━━━ PROVIDED ENTRIES ━━━

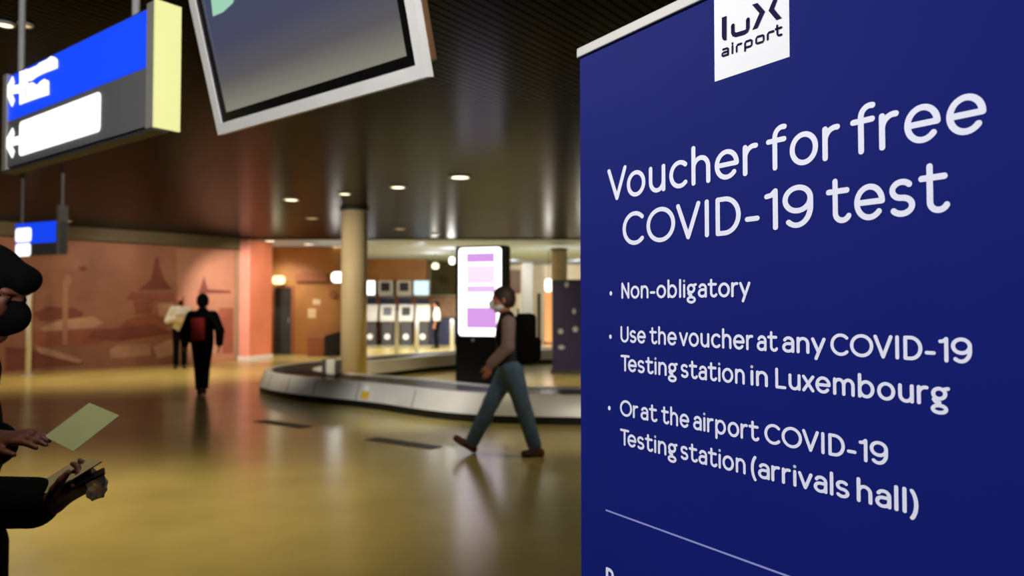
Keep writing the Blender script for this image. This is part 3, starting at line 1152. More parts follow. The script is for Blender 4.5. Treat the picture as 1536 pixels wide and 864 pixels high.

━━━
━━━ PROVIDED ENTRIES ━━━

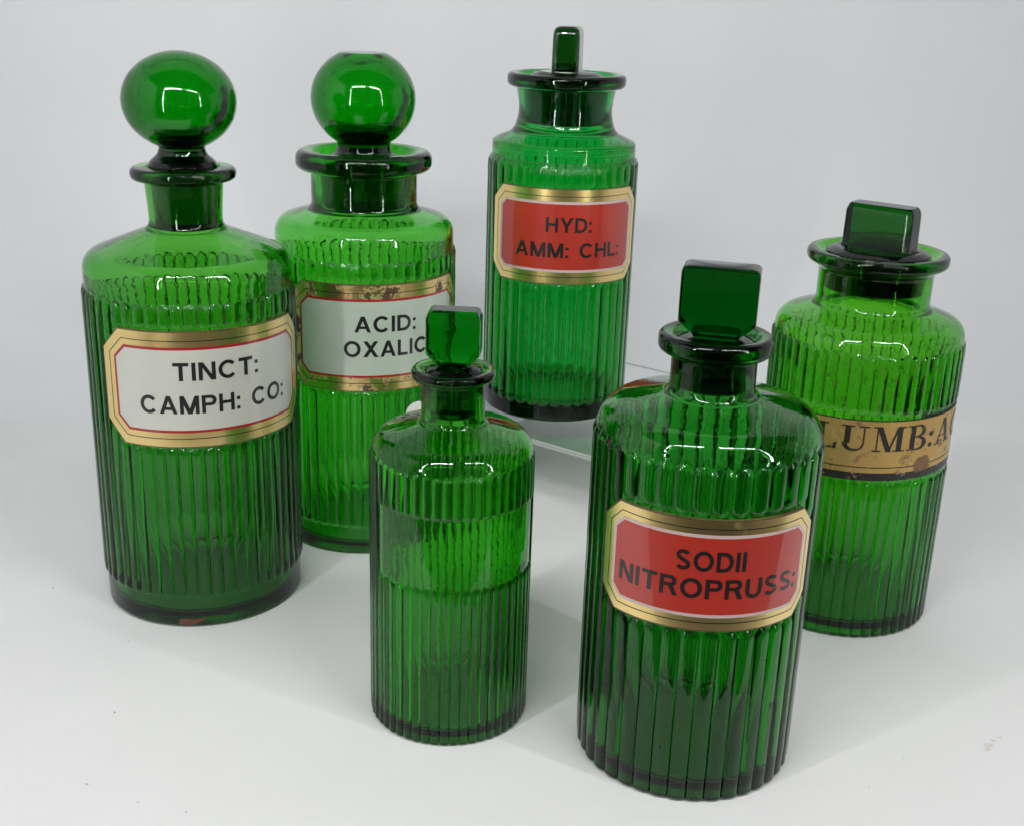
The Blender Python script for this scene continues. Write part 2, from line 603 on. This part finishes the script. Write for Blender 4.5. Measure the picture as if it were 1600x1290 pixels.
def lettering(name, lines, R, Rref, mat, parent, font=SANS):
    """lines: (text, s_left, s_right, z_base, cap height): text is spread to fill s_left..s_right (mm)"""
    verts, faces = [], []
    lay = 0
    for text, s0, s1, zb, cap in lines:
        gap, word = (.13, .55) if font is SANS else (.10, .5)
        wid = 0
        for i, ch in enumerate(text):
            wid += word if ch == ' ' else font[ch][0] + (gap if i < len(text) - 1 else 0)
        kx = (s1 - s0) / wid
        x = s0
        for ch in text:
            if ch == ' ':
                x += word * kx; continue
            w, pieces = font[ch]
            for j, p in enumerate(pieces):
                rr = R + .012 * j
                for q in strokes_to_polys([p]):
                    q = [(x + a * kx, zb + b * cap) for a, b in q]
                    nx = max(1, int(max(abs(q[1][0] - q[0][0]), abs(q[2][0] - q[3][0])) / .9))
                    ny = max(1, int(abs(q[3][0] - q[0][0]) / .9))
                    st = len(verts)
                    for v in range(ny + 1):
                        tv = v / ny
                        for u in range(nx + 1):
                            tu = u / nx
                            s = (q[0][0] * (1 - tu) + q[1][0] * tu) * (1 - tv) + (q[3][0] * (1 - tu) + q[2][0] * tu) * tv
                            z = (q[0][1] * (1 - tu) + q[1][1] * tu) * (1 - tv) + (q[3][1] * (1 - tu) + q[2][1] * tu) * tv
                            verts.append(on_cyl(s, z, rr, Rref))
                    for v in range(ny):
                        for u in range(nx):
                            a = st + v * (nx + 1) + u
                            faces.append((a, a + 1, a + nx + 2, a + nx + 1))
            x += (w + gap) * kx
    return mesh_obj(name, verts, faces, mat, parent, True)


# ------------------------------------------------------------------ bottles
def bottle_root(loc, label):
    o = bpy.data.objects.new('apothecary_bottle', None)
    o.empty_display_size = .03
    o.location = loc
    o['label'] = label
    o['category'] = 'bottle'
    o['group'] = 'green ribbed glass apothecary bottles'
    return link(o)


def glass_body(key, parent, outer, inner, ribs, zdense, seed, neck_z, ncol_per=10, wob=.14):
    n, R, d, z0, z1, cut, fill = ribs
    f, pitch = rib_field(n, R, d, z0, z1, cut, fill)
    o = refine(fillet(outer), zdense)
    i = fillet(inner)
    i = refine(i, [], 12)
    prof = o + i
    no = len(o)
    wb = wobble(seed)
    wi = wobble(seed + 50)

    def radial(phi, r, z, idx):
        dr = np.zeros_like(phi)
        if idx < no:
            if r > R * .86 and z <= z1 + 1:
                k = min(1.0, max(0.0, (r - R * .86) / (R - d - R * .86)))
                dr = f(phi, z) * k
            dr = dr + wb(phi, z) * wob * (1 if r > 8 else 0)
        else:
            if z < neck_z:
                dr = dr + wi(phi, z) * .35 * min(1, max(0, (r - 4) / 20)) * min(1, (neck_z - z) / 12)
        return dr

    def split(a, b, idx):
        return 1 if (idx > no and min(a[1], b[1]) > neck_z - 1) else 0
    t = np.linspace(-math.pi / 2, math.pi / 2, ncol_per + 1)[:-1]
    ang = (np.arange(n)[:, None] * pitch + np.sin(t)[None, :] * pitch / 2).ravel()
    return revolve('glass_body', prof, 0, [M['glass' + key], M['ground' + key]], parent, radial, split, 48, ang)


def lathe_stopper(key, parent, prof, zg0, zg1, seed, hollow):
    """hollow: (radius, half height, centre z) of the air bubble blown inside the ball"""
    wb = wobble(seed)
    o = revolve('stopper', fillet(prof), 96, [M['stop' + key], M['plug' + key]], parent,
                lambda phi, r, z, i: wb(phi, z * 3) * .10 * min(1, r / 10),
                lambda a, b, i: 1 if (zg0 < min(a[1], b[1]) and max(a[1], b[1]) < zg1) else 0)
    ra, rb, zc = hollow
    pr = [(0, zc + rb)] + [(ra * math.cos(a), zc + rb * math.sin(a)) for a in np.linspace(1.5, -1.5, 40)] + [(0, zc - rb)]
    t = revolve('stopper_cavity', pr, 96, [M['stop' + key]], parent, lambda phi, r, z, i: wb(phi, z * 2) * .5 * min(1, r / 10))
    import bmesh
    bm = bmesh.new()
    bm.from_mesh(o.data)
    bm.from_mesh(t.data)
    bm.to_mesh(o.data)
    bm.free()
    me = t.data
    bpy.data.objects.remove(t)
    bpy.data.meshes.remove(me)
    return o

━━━

> **WRITTEN TASK**:
Keep both end lines and retype everything in the records above from the line containing "The Blender Python" through the line containing "return mesh_obj(name, verts, faces, mat, parent, True)", exactly, with nothing else.

> **RESPONSE TO THIS EXERCISE**:
The Blender Python script for this scene continues. Write part 2, from line 603 on. This part finishes the script. Write for Blender 4.5. Measure the picture as if it were 1600x1290 pixels.
def lettering(name, lines, R, Rref, mat, parent, font=SANS):
    """lines: (text, s_left, s_right, z_base, cap height): text is spread to fill s_left..s_right (mm)"""
    verts, faces = [], []
    lay = 0
    for text, s0, s1, zb, cap in lines:
        gap, word = (.13, .55) if font is SANS else (.10, .5)
        wid = 0
        for i, ch in enumerate(text):
            wid += word if ch == ' ' else font[ch][0] + (gap if i < len(text) - 1 else 0)
        kx = (s1 - s0) / wid
        x = s0
        for ch in text:
            if ch == ' ':
                x += word * kx; continue
            w, pieces = font[ch]
            for j, p in enumerate(pieces):
                rr = R + .012 * j
                for q in strokes_to_polys([p]):
                    q = [(x + a * kx, zb + b * cap) for a, b in q]
                    nx = max(1, int(max(abs(q[1][0] - q[0][0]), abs(q[2][0] - q[3][0])) / .9))
                    ny = max(1, int(abs(q[3][0] - q[0][0]) / .9))
                    st = len(verts)
                    for v in range(ny + 1):
                        tv = v / ny
                        for u in range(nx + 1):
                            tu = u / nx
                            s = (q[0][0] * (1 - tu) + q[1][0] * tu) * (1 - tv) + (q[3][0] * (1 - tu) + q[2][0] * tu) * tv
                            z = (q[0][1] * (1 - tu) + q[1][1] * tu) * (1 - tv) + (q[3][1] * (1 - tu) + q[2][1] * tu) * tv
                            verts.append(on_cyl(s, z, rr, Rref))
                    for v in range(ny):
                        for u in range(nx):
                            a = st + v * (nx + 1) + u
                            faces.append((a, a + 1, a + nx + 2, a + nx + 1))
            x += (w + gap) * kx
    return mesh_obj(name, verts, faces, mat, parent, True)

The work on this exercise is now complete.